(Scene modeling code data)
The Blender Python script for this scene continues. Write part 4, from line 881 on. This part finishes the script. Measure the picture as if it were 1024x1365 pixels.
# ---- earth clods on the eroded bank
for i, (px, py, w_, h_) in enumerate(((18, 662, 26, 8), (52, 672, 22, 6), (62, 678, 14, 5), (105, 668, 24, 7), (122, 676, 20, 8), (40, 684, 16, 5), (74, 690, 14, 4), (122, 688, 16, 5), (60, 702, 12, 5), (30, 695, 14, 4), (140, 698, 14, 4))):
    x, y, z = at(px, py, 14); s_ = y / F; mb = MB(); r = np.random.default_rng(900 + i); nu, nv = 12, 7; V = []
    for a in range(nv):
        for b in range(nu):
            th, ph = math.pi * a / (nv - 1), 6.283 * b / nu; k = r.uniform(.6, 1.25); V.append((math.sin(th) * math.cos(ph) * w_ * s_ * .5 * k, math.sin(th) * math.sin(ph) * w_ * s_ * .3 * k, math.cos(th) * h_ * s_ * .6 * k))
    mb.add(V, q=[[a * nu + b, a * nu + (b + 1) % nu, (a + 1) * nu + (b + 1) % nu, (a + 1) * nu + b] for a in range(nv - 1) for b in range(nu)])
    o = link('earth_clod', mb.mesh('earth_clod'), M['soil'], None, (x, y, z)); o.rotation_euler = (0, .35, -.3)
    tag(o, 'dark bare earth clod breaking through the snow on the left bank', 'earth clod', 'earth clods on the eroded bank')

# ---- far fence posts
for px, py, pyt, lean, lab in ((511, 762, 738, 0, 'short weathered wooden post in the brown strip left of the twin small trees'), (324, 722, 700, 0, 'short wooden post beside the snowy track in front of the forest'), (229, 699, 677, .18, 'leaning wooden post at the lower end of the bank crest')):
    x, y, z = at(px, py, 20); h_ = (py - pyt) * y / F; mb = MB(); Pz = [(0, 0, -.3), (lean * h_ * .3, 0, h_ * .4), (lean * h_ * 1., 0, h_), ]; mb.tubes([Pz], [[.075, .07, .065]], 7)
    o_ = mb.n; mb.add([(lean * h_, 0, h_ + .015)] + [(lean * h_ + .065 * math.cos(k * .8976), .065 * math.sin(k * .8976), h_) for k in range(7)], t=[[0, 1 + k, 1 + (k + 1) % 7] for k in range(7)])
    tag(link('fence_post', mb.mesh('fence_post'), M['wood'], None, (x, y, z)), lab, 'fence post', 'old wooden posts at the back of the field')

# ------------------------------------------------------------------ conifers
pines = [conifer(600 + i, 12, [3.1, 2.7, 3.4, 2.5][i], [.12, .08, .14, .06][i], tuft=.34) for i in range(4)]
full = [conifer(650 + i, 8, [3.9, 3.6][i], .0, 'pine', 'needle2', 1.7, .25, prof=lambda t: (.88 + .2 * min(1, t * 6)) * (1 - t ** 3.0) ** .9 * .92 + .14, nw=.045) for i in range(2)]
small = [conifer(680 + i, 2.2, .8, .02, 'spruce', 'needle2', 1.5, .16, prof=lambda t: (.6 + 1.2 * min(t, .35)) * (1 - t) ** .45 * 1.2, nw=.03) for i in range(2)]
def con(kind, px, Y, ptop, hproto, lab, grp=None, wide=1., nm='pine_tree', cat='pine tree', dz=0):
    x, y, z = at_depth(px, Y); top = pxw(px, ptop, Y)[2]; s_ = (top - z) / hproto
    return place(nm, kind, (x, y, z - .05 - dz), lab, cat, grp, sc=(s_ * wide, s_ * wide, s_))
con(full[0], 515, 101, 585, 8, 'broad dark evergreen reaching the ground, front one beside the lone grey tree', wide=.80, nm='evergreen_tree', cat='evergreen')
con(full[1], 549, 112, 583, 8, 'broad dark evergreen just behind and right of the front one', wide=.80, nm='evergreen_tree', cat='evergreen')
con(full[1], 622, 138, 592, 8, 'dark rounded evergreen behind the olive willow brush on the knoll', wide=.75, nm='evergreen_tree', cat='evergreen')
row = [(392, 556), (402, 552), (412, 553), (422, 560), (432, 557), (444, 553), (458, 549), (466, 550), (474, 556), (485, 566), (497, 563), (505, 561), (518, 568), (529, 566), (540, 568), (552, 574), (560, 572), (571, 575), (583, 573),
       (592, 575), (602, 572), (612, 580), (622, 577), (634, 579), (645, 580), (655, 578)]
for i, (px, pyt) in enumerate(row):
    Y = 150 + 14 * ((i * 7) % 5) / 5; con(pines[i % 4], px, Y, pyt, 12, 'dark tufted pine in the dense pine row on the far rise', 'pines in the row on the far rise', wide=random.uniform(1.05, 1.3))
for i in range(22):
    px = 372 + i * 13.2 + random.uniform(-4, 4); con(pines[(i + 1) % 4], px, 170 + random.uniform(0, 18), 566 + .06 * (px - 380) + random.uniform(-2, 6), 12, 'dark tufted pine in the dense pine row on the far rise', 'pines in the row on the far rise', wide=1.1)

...

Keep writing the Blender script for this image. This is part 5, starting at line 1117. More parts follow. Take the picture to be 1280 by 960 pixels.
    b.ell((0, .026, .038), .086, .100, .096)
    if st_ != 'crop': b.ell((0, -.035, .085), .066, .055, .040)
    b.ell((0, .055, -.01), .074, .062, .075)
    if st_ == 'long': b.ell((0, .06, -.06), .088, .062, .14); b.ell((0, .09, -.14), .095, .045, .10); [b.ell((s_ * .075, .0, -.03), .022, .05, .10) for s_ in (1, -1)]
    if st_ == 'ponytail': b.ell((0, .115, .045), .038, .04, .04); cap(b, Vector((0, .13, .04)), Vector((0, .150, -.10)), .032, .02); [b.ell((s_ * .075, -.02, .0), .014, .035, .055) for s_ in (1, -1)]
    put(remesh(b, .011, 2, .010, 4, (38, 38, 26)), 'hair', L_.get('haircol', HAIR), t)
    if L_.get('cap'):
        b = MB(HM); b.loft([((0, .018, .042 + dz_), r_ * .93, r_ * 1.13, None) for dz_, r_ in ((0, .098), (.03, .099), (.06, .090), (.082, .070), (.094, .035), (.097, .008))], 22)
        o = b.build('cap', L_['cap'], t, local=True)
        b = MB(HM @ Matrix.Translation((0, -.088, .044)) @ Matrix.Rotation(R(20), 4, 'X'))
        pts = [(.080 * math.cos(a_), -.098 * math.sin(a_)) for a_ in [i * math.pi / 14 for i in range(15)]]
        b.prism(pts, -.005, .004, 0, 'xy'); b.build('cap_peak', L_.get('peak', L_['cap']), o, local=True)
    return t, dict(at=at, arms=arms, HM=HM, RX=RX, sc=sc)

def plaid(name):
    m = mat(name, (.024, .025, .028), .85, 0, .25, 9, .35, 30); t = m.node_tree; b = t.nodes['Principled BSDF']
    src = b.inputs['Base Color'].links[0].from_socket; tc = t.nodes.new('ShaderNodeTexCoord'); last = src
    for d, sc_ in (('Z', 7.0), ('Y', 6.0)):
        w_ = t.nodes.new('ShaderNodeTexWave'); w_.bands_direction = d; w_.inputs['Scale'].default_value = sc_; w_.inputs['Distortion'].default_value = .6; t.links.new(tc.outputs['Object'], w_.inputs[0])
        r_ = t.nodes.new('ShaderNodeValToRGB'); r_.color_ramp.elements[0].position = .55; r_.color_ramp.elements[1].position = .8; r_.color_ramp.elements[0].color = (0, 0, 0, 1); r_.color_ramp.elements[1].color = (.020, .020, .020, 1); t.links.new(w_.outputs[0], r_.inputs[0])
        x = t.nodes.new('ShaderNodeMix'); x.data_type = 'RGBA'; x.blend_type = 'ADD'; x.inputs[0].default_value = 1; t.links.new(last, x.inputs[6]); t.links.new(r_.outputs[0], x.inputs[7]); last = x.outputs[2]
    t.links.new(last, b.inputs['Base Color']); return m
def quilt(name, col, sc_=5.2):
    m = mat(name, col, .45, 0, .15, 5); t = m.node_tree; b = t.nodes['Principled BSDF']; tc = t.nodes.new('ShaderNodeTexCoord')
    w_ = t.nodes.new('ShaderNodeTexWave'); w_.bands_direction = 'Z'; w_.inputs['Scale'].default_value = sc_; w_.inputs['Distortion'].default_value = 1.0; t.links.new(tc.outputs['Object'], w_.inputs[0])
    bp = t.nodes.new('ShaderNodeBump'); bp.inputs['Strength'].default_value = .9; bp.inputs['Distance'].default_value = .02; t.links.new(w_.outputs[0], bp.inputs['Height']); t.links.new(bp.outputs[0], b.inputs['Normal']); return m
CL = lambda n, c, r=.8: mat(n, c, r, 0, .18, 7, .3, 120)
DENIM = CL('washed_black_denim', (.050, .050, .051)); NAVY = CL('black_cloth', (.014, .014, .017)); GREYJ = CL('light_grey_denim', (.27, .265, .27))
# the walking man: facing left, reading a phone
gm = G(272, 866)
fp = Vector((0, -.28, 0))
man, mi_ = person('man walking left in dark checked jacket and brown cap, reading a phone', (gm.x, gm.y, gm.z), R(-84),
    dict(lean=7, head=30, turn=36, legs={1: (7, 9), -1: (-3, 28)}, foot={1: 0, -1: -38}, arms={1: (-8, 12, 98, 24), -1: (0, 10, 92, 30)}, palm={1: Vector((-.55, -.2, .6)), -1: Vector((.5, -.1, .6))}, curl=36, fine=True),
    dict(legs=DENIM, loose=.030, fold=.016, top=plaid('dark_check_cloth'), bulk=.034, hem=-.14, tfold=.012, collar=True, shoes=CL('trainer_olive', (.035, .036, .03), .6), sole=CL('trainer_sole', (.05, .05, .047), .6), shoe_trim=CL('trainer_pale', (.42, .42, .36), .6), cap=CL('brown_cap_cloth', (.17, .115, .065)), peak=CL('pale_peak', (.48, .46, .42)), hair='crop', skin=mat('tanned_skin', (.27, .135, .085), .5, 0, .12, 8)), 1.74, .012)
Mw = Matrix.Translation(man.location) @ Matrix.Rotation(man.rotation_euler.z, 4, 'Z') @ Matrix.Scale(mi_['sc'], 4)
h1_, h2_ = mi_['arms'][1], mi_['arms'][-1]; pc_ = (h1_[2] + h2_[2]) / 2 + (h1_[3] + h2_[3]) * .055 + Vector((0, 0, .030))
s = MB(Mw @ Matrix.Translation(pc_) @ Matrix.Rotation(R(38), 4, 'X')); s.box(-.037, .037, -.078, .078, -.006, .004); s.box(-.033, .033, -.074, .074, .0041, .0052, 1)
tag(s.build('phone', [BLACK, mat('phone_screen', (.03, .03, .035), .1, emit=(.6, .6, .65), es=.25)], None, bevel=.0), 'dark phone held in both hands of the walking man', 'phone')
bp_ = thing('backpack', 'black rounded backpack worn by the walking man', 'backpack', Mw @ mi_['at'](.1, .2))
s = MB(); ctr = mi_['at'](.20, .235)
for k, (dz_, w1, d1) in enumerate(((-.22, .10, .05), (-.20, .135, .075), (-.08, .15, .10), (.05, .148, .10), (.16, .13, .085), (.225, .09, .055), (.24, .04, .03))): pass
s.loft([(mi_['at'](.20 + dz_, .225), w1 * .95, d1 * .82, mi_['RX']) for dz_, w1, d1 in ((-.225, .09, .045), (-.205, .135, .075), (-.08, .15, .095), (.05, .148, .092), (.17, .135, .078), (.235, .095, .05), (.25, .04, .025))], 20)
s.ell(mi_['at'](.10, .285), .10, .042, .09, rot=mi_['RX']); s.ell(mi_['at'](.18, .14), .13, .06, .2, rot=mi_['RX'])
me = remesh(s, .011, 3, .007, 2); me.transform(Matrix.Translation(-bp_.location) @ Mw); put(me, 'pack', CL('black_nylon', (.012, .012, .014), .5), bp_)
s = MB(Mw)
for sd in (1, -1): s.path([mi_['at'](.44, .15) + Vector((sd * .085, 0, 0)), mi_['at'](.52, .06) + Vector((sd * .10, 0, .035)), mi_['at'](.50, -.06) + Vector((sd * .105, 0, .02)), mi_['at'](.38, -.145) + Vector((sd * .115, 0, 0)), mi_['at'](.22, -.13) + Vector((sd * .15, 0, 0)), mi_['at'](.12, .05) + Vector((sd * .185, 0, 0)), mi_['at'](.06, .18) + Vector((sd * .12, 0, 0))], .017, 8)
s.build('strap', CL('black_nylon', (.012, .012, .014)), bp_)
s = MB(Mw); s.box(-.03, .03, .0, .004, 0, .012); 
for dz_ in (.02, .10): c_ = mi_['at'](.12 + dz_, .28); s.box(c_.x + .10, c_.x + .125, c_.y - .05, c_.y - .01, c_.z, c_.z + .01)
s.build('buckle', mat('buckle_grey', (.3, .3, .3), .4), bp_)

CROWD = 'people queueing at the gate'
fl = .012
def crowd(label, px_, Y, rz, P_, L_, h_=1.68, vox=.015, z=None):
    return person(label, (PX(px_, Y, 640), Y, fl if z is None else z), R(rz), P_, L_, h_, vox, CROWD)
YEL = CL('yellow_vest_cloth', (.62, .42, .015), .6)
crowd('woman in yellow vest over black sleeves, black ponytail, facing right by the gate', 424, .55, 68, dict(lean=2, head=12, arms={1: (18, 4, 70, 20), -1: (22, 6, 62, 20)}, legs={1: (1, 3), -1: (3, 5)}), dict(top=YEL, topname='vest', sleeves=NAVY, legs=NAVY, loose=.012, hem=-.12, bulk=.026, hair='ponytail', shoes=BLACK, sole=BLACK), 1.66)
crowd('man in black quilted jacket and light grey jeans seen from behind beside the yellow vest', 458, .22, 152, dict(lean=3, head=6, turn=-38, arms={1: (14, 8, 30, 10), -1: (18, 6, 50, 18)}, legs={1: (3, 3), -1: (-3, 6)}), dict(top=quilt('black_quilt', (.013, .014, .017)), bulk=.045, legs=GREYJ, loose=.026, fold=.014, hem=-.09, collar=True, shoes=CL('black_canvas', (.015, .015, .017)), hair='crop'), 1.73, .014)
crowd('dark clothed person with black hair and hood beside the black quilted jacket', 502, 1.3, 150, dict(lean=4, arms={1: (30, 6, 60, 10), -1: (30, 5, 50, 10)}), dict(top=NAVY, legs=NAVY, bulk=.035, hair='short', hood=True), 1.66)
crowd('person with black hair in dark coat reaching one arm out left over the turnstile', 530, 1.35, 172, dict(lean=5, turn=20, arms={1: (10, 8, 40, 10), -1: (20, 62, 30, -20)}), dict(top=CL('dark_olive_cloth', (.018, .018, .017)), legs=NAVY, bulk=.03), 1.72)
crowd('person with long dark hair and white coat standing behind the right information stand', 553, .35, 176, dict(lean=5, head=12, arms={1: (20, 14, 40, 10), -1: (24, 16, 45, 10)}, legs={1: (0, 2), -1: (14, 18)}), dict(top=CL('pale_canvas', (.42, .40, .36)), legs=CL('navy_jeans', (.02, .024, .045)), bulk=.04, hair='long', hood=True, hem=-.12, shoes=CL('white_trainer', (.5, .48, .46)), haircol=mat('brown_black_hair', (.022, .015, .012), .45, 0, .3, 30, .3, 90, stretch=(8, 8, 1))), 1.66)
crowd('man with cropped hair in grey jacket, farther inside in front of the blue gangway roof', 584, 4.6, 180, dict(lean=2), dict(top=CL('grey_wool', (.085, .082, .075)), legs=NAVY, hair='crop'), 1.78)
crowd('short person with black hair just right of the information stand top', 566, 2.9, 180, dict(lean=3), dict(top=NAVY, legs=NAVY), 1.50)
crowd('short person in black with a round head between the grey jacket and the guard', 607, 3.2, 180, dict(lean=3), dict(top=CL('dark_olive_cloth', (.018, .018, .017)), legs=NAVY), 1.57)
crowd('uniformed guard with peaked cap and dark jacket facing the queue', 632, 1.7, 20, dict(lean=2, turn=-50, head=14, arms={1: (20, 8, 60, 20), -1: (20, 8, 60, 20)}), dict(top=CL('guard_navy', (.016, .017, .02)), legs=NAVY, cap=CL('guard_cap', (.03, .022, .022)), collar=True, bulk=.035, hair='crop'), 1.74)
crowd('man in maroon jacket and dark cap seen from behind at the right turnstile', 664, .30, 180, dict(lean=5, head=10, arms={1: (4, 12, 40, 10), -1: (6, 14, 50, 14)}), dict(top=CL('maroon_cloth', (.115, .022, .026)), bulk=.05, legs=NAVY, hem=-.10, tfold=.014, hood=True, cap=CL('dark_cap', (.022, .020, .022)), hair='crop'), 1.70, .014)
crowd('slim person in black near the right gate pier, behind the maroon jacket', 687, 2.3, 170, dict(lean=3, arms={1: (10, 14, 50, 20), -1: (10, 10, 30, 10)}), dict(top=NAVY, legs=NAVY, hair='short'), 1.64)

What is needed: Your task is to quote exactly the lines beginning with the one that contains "The Blender Python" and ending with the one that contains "of the field')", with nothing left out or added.

Exercise output:
The Blender Python script for this scene continues. Write part 4, from line 881 on. This part finishes the script. Measure the picture as if it were 1024x1365 pixels.
# ---- earth clods on the eroded bank
for i, (px, py, w_, h_) in enumerate(((18, 662, 26, 8), (52, 672, 22, 6), (62, 678, 14, 5), (105, 668, 24, 7), (122, 676, 20, 8), (40, 684, 16, 5), (74, 690, 14, 4), (122, 688, 16, 5), (60, 702, 12, 5), (30, 695, 14, 4), (140, 698, 14, 4))):
    x, y, z = at(px, py, 14); s_ = y / F; mb = MB(); r = np.random.default_rng(900 + i); nu, nv = 12, 7; V = []
    for a in range(nv):
        for b in range(nu):
            th, ph = math.pi * a / (nv - 1), 6.283 * b / nu; k = r.uniform(.6, 1.25); V.append((math.sin(th) * math.cos(ph) * w_ * s_ * .5 * k, math.sin(th) * math.sin(ph) * w_ * s_ * .3 * k, math.cos(th) * h_ * s_ * .6 * k))
    mb.add(V, q=[[a * nu + b, a * nu + (b + 1) % nu, (a + 1) * nu + (b + 1) % nu, (a + 1) * nu + b] for a in range(nv - 1) for b in range(nu)])
    o = link('earth_clod', mb.mesh('earth_clod'), M['soil'], None, (x, y, z)); o.rotation_euler = (0, .35, -.3)
    tag(o, 'dark bare earth clod breaking through the snow on the left bank', 'earth clod', 'earth clods on the eroded bank')

# ---- far fence posts
for px, py, pyt, lean, lab in ((511, 762, 738, 0, 'short weathered wooden post in the brown strip left of the twin small trees'), (324, 722, 700, 0, 'short wooden post beside the snowy track in front of the forest'), (229, 699, 677, .18, 'leaning wooden post at the lower end of the bank crest')):
    x, y, z = at(px, py, 20); h_ = (py - pyt) * y / F; mb = MB(); Pz = [(0, 0, -.3), (lean * h_ * .3, 0, h_ * .4), (lean * h_ * 1., 0, h_), ]; mb.tubes([Pz], [[.075, .07, .065]], 7)
    o_ = mb.n; mb.add([(lean * h_, 0, h_ + .015)] + [(lean * h_ + .065 * math.cos(k * .8976), .065 * math.sin(k * .8976), h_) for k in range(7)], t=[[0, 1 + k, 1 + (k + 1) % 7] for k in range(7)])
    tag(link('fence_post', mb.mesh('fence_post'), M['wood'], None, (x, y, z)), lab, 'fence post', 'old wooden posts at the back of the field')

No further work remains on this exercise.